Las Vegas Sun

May 5, 2024

50 years and counting in North Las Vegas, brothers embrace city’s evolution

North Las Vegas Residents Willie and James Johnson

Wade Vandervort

Brothers James Johnson, 86, left, and Willie Johnson, 85, are interviewed in North Las Vegas Friday, Dec. 2, 2022.

North Las Vegas Residents Willie and James Johnson

Willie Johnson, 85, is interviewed at his home in North Las Vegas Friday, Dec. 2, 2022. Launch slideshow »

W illie and James Johnson have watched North Las Vegas grow and evolve — in population, socially and economically — for more than 50 years.

Willie Johnson, an 85-year-old retired chef at the Flamingo, moved to Las Vegas in the early 1960s and to North Las Vegas a few years later.

He has called North Las Vegas home ever since.

Willie and his older brother James Johnson, 86, were part of a group of longtime North Las Vegans — the qualifier was a half-century of residency — honored by city leaders last month.

Decades after moving to Southern Nevada from a small town in Mississippi, the Johnson brothers remain proud of their city, which has grown since its founding in 1946 to become the third-largest municipality in Nevada with nearly 275,000 residents.

“In 1963, this was just a small city, so it’s night and day from then until now,” Willie said recently from his home on Veronica Avenue. “At that time, we stayed away from a lot of what was going on because we weren’t welcomed back then.
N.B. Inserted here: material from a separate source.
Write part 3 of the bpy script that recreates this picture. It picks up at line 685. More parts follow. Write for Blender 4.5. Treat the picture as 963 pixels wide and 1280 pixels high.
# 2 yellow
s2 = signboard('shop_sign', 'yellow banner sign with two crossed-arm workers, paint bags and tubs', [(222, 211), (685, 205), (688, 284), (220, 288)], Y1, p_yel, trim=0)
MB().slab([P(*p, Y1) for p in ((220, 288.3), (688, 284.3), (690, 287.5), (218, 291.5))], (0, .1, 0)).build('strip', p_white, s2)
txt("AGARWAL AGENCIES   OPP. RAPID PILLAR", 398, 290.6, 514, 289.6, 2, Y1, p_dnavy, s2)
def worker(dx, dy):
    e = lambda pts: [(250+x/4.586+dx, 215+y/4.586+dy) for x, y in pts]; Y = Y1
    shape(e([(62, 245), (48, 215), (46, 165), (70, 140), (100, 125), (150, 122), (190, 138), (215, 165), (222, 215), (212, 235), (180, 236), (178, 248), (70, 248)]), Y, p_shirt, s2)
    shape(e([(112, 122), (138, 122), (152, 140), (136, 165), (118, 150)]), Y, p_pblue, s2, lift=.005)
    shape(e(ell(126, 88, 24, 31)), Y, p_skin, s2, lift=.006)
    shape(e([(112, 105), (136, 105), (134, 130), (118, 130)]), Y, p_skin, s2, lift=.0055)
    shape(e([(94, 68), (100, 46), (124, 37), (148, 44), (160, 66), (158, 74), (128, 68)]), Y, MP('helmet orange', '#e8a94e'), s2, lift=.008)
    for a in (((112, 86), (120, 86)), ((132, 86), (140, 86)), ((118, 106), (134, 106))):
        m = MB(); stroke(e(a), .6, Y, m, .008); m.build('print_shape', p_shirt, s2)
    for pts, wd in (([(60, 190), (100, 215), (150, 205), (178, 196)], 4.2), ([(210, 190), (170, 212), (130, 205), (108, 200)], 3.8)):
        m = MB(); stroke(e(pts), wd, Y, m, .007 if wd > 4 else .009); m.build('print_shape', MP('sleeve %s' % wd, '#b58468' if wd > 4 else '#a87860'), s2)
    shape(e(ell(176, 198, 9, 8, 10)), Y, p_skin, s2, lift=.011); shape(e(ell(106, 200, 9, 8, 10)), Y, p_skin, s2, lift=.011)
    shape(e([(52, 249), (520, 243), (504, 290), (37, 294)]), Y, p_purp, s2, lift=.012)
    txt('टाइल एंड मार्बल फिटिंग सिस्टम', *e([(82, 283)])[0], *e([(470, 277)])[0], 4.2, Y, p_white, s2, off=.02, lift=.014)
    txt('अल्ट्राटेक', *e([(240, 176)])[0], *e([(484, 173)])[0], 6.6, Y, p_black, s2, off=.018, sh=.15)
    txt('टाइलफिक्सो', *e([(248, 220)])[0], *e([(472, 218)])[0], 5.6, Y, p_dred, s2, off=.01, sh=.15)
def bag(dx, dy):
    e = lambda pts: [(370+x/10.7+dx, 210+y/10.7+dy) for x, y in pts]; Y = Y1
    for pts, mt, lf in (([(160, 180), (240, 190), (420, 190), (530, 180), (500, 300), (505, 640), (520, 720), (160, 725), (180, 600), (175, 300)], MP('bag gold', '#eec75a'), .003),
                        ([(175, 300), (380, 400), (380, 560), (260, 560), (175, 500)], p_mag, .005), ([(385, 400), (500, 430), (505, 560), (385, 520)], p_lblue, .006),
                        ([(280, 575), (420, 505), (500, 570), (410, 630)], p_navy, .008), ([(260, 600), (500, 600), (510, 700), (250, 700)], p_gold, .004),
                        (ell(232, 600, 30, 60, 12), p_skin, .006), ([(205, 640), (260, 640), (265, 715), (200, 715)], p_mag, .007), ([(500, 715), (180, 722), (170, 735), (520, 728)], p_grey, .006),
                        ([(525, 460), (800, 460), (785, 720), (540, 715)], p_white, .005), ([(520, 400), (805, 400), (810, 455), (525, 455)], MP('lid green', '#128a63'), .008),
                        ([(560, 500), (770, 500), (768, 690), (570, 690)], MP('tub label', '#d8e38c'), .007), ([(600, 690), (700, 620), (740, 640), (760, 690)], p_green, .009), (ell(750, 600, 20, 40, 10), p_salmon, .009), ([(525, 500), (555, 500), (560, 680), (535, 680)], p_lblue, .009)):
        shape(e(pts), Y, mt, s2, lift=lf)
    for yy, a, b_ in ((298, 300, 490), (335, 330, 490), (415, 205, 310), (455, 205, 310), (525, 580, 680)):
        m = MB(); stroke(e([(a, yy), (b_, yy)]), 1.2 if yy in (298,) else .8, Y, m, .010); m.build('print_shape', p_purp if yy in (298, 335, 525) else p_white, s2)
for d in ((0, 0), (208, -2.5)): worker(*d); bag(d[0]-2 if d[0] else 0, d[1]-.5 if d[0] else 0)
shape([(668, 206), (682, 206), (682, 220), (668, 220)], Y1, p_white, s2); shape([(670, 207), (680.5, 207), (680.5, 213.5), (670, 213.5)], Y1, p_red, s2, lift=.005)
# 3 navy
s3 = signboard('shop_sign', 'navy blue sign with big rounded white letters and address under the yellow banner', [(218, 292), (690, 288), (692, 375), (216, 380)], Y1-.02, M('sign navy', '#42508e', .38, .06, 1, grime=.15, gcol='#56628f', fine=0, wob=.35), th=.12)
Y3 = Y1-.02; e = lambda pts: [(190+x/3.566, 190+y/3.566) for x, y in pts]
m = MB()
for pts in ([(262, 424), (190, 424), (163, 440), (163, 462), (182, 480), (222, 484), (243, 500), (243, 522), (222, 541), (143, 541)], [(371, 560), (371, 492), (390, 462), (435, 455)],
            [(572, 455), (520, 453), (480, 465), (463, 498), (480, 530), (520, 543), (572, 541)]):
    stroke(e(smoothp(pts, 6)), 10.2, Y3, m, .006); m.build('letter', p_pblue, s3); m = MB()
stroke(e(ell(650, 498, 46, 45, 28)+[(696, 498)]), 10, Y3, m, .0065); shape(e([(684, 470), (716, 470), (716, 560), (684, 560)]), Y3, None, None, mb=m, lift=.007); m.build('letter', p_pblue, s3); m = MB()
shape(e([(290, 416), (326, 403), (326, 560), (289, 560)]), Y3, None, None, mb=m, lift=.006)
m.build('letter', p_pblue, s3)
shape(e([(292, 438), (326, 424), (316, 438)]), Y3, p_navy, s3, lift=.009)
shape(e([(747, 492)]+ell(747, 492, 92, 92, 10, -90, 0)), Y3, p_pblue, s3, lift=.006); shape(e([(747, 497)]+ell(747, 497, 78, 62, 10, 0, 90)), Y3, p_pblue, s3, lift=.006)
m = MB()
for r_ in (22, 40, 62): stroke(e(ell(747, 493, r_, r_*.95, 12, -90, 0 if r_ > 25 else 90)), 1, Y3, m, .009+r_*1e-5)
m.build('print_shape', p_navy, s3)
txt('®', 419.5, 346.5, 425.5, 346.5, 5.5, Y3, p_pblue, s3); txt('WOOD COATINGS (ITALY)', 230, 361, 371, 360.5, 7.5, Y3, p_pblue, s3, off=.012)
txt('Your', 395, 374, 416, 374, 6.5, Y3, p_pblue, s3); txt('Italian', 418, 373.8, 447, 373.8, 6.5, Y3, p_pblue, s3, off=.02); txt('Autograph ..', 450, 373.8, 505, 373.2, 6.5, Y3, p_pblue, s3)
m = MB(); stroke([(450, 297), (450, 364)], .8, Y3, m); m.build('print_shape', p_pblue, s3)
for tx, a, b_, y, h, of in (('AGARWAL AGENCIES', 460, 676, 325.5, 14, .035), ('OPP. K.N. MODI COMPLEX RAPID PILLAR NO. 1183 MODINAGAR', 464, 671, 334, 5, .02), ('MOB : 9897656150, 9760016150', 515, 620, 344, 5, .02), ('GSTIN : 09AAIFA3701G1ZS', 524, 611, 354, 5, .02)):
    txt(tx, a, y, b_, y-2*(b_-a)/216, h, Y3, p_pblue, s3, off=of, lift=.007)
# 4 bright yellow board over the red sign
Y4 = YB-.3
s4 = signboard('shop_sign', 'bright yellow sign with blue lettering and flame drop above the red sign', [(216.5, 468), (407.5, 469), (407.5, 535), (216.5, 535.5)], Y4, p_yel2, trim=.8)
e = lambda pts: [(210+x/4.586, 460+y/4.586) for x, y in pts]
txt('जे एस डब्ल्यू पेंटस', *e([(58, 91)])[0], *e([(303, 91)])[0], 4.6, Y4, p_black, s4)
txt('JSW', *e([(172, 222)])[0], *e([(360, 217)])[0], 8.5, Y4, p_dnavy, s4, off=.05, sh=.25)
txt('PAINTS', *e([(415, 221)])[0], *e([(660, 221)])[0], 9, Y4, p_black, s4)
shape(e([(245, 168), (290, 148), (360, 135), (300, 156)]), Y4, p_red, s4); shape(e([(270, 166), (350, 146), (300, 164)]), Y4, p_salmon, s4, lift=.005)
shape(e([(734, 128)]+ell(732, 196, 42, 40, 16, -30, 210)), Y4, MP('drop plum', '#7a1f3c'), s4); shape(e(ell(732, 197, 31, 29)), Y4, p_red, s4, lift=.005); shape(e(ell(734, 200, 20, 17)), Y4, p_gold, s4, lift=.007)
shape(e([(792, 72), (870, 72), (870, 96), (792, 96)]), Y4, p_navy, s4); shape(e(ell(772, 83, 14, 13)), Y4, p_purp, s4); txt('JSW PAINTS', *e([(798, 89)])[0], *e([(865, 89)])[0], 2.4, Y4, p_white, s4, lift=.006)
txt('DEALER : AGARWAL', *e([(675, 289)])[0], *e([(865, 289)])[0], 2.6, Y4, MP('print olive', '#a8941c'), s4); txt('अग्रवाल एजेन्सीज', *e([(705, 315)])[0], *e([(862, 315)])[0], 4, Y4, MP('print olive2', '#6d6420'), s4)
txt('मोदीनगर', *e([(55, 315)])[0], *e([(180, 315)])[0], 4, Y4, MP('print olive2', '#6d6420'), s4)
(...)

It was very segregated.”

As the Las Vegas Valley grew in the 1960s, ’70s and ’80s, a lot of African American and Latino families settled in North Las Vegas.

According to the most-recent figures from the U.S. Census Bureau, 41% of the city’s population is Hispanic or Latino, while African Americans make up 22%.

North Las Vegas is one of the biggest minority-majority cities in America.

Between early 2010 and July 1, 2021, North Las Vegas gained about 57,000 residents, according to the Census Bureau.

Business is booming, and there has been significant progress of the social variety in North Las Vegas.

The city recently elected its first African American mayor, Pamela Goynes-Brown, who is also the first Black full-time mayor of any city in Nevada. The city also has a Black chief of police, Jacqueline Gravatt.

“Things have changed, and it’s beautiful,” Willie said.

Shortly after moving to Nevada, Willie started at the Flamingo, where he would work for almost 40 years.

“In the 1960s, there were just places where Blacks couldn’t go, so you didn’t push it,” Willie said. “As time went on, things started to change.”

After the Johnson brothers moved to Nevada, they both worked at the Flamingo for a time. James Johnson then went to work for a local chemical company, where he had a 30-year career.

James bought a home in North Las Vegas in 1970. Willie bought his home a couple of years before that.

The brothers still live in the two respected houses to this day.

“There were jobs here in Las Vegas, so that’s what brought us here,” Willie said. “Here, you could get a job and you could keep a job. You just had to go to work. The weather was better, too. I’d say we came out pretty good.”

The Johnson brothers are particularly proud of their new mayor.

That’s not just because she is African American — James said that in 1963, he wouldn’t have thought it would be possible for North Las Vegas to have a Black mayor — but because they watched her grow up.

Goynes-Brown, a retired assistant principal with the Clark County School District, grew up across the street from the Willie Johnson family.

Goynes-Brown said Willie has always been “Mr. Johnson” to her.

“Everyone on our street was very close growing up,” Goynes-Brown said. “As kids, we would hop from house to house, then we’d all know to go home when the street lights came on.”

As Pamelia Atkins-Girouard, Willie’s daughter, put it, the Johnsons and the Goynes clan were “like one big happy family.”

Willie said he’s amazed by how the community has grown.

“North Las Vegas is growing so fast now, it can be a struggle to keep up with it,” Willie said. “From what I see, North Las Vegas has been getting what it needs. Look at the warehouses and the racetrack. … I think it’s one of the better places in the Las Vegas area.”

James said it’s been fun to watch his city grow.

“We’re moving,” James said. “They’re building industrial; they’re building homes; it’s really moving. There’s a lot of desert out there that we thought would be left forever, but it’s developed now. North Las Vegas is a friendly city and a growing city. To me, it’s great.”

Willie credits former North Las Vegas Mayor John Lee with much of the city’ business growth.

“Our former mayor got it going, and Pam, she’s going to try to keep it going,” he said. “I’m looking forward to what’s going to happen here in North Las Vegas. In 1963, it was nothing, but now North Las Vegas is something.”